See, also, Succession of Beauregard, 49 La. Ann. 1176, 22 South. 348; Succession of Ward, 110 La. 75, 34 South. 135; Succession of Herber, 128 La. 115, 54 South. 579; Succession of Pleasants, 130 La. 277, 57 South. 923. ’

[4] 3. The testimony of the notary, as to the statements made to him by Mrs. Loewenberg, and the advice given by him, was admissible, we think, for the purpose for which it was offered; that is to say, not to defeat the bequest, or to affect the interpretation of the language in which it is framed, but to aid in the determination of the question whether, in view of the annuity thus provided for, it was the intention of the testatrix that the annuity which she had been allowing, during her life, should thereby be continued, after her death, or doubled. Com sidering that testimony, in connection with all the circumstances disclosed, and with the fact that no reason is suggested why the amount originally determined upon should have been increased, our conclusion is that the bequest was intended merely to secure the payment of the annuity which plaintiff had been receiving, and, no doubt, expected to receive during her life.

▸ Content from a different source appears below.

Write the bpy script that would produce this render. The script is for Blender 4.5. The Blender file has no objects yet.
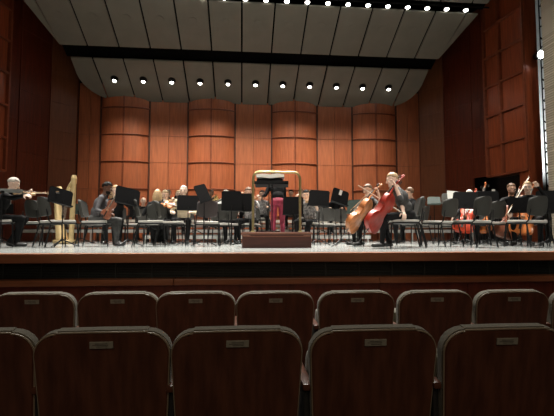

As defendants have expressed the desire to carry into effect the wishes of their mother, as stated in her will, and as their attack upon the legality of her bequest in favor of the plaintiff is made only as an alternative, should the court sustain the deed of trust, we find it unnecessary at this time, to enter upon the consideration of the merits of that attack. We find in the record a motion and order “that the record No. 21,637 * * * ” (being the record of the appeal from the judgment on the exceptions and the rule requiring security) “be used in and consolidated with the record herein, under the No. 22,186”; but, as the briefs of counsel bear only the number last mentioned and contain no reference to the matters brought up by the first appeal, we pretermit their present con*207sideration, without prejudice to the right of the litigants, or either of them, to have them hereafter determined.

For the reasons thus assigned, it is ordered and decreed that the judgment rendered June 19, 1916, and signed June 30,1916, herein appealed from, be annulled, and that there now be judgment for defendants, rejecting the demands of the plaintiff at her cost in both courts.